[rabbitmq-discuss] Bug(?) in stopping multiple instances of rabbitmq-server
Matthias Radestock
matthias at lshift.net
Wed Oct 22 07:14:29 BST 2008
Terry Jones wrote:
> I can then stop it via *either*
>
> NODE_PORT=22222 ./rabbitmq-multi stop_all
> or
> ./rabbitmq-multi stop_all
>
> I'm not sure how it knows how to stop itself when I don't tell it the port
> number. That's presumably logged somewhere.
rabbitmq-multi records the names of the nodes it has started. That's
enough for Erlang to be able to subsequently connect to them.
> # ./rabbitmq-multi start_all 1
> Starting all nodes...
> [snip]
>
> # NODENAME=fred NODE_PORT=30000 ./rabbitmq-multi start_all 1
> Starting all nodes...
> [snip]
That's a usage of rabbitmq-multi we hadn't thought of :)
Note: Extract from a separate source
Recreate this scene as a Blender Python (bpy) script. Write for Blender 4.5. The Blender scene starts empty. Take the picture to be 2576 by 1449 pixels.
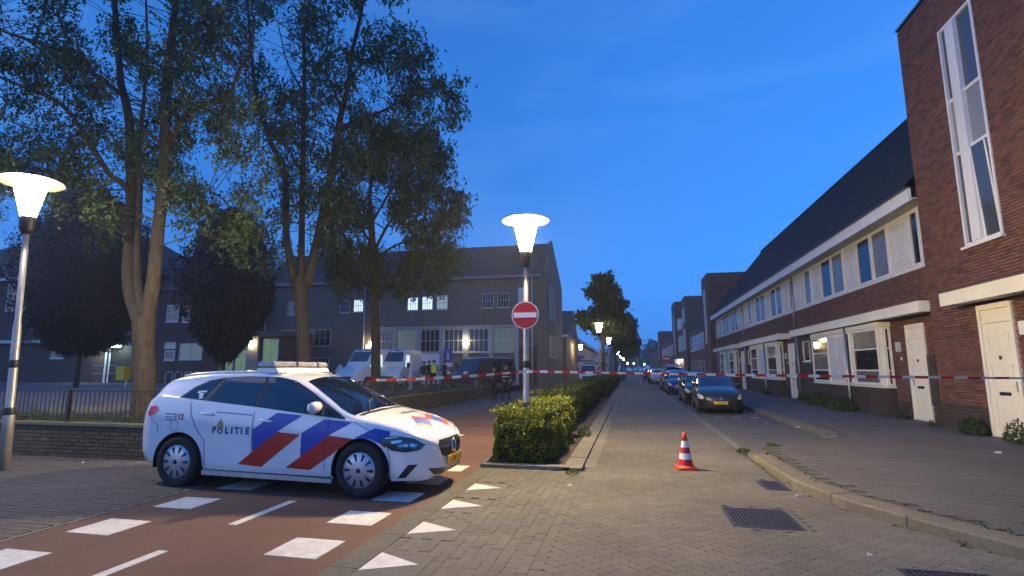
import bpy, bmesh, math, random
import numpy as np
from mathutils import Vector, Matrix, noise
from mathutils.geometry import delaunay_2d_cdt
random.seed(7); RNG = np.random.default_rng(7)
S = bpy.context.scene
COL = S.collection
R = math.radians
# ------------------------------------------------------------------ camera, sky, sun, exposure
CAM = (0.0, 0.0, 1.6); YAW, PITCH = 12.4478, 8.7
cd = bpy.data.cameras.new('camera'); cam = bpy.data.objects.new('camera', cd); COL.objects.link(cam)
cam.location = CAM; cam.rotation_euler = (R(90 + PITCH), 0, R(YAW))
cd.sensor_fit = 'HORIZONTAL'; cd.sensor_width = 36; cd.lens = 1330 / 2576 * 36; cd.clip_start = .05; cd.clip_end = 3000
S.camera = cam
w = bpy.data.worlds.new('World'); S.world = w; w.use_nodes = True
nt = w.node_tree; bg = nt.nodes['Background']
sky = nt.nodes.new('ShaderNodeTexSky'); sky.sky_type = 'NISHITA'; sky.sun_disc = False
SUN_EL, SUN_ROT = 8.0, 222.0          # the sun has gone down behind the camera, to its left
sky.sun_elevation = R(SUN_EL); sky.sun_rotation = R(SUN_ROT); sky.ozone_density = 8.5; sky.air_density = 1.5; sky.dust_density = .8
tcw = nt.nodes.new('ShaderNodeTexCoord'); mpw = nt.nodes.new('ShaderNodeMapping'); mpw.inputs['Scale'].default_value = (1, 1, .5); mpw.inputs['Location'].default_value = (0, 0, .40)
nt.links.new(tcw.outputs['Generated'], mpw.inputs[0]); nt.links.new(mpw.outputs[0], sky.inputs[0])   # dip the horizon band below eye level
nzw = nt.nodes.new('ShaderNodeTexNoise'); nzw.inputs['Scale'].default_value = 2.2; nzw.inputs['Detail'].default_value = 7; nzw.inputs['Roughness'].default_value = .55
mpc = nt.nodes.new('ShaderNodeMapping'); mpc.inputs['Scale'].default_value = (1, 1.6, 5); mpc.inputs['Rotation'].default_value = (0, .25, 0); nt.links.new(tcw.outputs['Generated'], mpc.inputs[0]); nt.links.new(mpc.outputs[0], nzw.inputs['Vector'])
mrw = nt.nodes.new('ShaderNodeMapRange'); mrw.inputs[1].default_value = .5; mrw.inputs[2].default_value = .78; mrw.inputs[3].default_value = 0; mrw.inputs[4].default_value = .16; nt.links.new(nzw.outputs['Fac'], mrw.inputs[0])
mxw = nt.nodes.new('ShaderNodeMix'); mxw.data_type = 'RGBA'; mxw.inputs[7].default_value = (.55, 1.15, 2.1, 1)          # thin dusk cloud veils
nt.links.new(mrw.outputs[0], mxw.inputs[0]); nt.links.new(sky.outputs[0], mxw.inputs[6]); hsw = nt.nodes.new('ShaderNodeHueSaturation'); hsw.inputs['Saturation'].default_value = 1.0; hsw.inputs['Hue'].default_value = .506; nt.links.new(mxw.outputs[2], hsw.inputs['Color']); spz = nt.nodes.new('ShaderNodeSeparateXYZ'); nt.links.new(tcw.outputs['Generated'], spz.inputs[0])
mrz = nt.nodes.new('ShaderNodeMapRange'); mrz.interpolation_type = 'SMOOTHSTEP'; mrz.inputs[1].default_value = -.02; mrz.inputs[2].default_value = .22; mrz.inputs[3].default_value = .55; mrz.inputs[4].default_value = 0; nt.links.new(spz.outputs[2], mrz.inputs[0])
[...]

rabbitmq-multi is designed to control *one set of* multiple nodes named
NODENAME, NODENAME_1, ..., NODENAME_{N-1}, at ports NODE_PORT,
NODE_PORT+1, ..., NODE_PORT+{N-1}.
The important bit here is the "one set". What you are doing above is
create *two* sets of nodes. The way rabbitmq-multi currently works, the
record of node names for the second set will overwrite the first. That
leads to the behaviour you saw:
> # NODENAME=fred NODE_PORT=30000 ./rabbitmq-multi stop_all
> Stopping all nodes...
> [snip]
>
> # ./rabbitmq-multi stop_all
> Stopping all nodes...
>
> rabbit_multi action stop_all failed:
> no_nodes_running
When the second set of nodes was started the first set of nodes will
have been forgotten.
Btw, there is no need to specify NODENAME etc in anything other than the
start_all call.
For starting a several nodes with unrelated names and ports I recommend
using the rabbitmq-server script, rather than rabbitmq-multi. You can
stop the nodes individually with rabbitmqctl.